Provided data:
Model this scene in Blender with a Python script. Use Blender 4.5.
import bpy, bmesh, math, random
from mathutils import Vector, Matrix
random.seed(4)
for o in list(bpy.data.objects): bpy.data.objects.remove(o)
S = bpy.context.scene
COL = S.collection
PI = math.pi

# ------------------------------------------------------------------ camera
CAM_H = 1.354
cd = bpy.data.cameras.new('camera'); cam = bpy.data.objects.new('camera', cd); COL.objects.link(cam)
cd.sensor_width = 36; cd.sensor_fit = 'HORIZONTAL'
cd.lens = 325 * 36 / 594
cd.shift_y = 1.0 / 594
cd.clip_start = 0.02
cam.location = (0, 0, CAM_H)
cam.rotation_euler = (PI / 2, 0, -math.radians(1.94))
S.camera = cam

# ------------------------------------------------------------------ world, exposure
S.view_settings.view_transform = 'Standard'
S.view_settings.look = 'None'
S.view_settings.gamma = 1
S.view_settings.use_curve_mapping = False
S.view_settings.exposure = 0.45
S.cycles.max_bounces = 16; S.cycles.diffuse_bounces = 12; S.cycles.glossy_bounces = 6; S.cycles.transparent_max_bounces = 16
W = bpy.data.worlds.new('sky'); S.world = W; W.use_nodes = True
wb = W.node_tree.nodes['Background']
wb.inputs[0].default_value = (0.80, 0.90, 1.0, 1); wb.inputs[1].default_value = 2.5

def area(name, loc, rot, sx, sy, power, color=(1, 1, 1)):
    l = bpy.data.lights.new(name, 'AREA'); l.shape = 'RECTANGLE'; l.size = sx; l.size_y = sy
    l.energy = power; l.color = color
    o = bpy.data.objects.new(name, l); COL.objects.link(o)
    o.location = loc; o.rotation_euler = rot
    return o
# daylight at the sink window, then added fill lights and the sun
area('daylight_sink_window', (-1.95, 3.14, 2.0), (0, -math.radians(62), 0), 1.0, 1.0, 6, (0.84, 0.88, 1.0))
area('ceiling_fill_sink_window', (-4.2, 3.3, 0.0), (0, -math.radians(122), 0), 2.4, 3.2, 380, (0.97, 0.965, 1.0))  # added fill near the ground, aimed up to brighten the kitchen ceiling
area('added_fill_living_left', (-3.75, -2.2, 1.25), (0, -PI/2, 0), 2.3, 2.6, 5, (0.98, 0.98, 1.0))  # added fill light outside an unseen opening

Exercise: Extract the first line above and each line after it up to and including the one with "PI = math.pi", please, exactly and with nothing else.

In response:
Model this scene in Blender with a Python script. Use Blender 4.5.
import bpy, bmesh, math, random
from mathutils import Vector, Matrix
random.seed(4)
for o in list(bpy.data.objects): bpy.data.objects.remove(o)
S = bpy.context.scene
COL = S.collection
PI = math.pi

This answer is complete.